The Movement and The Sixties by Terry H. Anderson
Author:Terry H. Anderson
Language: eng
Format: mobi, epub
Published: 2011-02-17T22:58:00+00:00
The events of that week outraged activists and many liberals. Antiwar students felt that the nomination of Humphrey demonstrated that the Democratic party was hopeless, controlled by a corrupt machine. Many now experienced the same disillusionment in liberalism that civil rights workers felt four years earlier at the convention in Atlantic City. Moreover, many young activists began to believe that the U. S. government was no longer a democracy; instead, they claimed, it had become illegitimate, an outlaw institution led by war criminals. American politics was bankrupt. More youths became alienated, attracted to the counterculture. Older liberals also were discouraged. During the next months McCarthy refused to support Humphrey for president and many others formed the New Democratic Coalition. Some citizens began to question the role of the police in society: Should taxpayers have more control over the men in blue? Senator George McGovern denounced Daley and his "Gestapo," labeled the convention a "blood bath," and the New York Times declared that the mayor's use of force "brought shame to the city, embarrassment to the country." Tom Wicker added, "The truth was these were our children in the streets, and the Chicago police beat them up," and columnist Mike Royko, noting that many cops had bruised hands and fingers, urged local citizens to stop smashing their faces against policeman's knuckles. As for radicals, police behavior only shifted many toward more militancy, toward more violent rhetoric and behavior. Repression did not suppress the radicals; on the contrary, as yippie Stew Albert said, Chicago was "a revolutionary wet dream come true." 32
More conservative viewers said hit 'em again, harder. "The police stand was admirable," said a Chicago attorney, and a chemist added, "If other mayors followed Daley's action, then we'd have a much better society." A local woman agreed, "Ship all hippies, yippies, or whatever they call themselves to Russia. Everyone should fly the American flag to show these nit-wits what real Americans think." During the next weeks Daley proclaimed that he had received over 100,000 letters, and that 95 percent supported his tough stand. He was proud of his police, he said, for "no one was killed." He blamed the conflict on outside agitators and Communists who had been plotting to assassinate Humphrey, McCarthy, and perhaps a young female McCarthy worker and then blame it on the police.

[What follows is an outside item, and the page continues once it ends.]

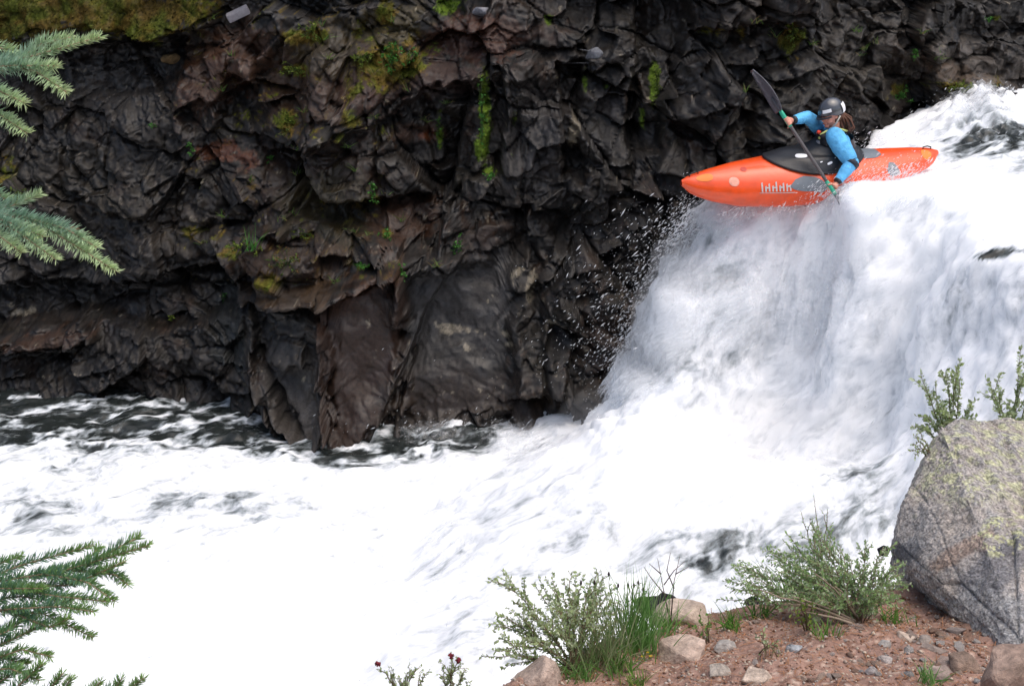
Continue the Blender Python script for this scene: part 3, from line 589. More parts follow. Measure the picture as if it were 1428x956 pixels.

The protesters were "Communist stinkos, traitors and no-accounts," declared Democratic Senator Russell Long, and the Chicago Tribune labeled them "bearded, dirty, lawless rabble." Although Daley had at his disposal over 20,000 armed policemen and soldiers facing a few thousand unarmed activists, he declared that the behavior of his police was the only alternative to allowing "a lawless violent group of terrorists to menace the lives of millions of our people . . . and take over the streets of Chicago." Cars soon sported bumper stickers: WE SUPPORT MAYOR DALEY AND HIS CHICAGO POLICE.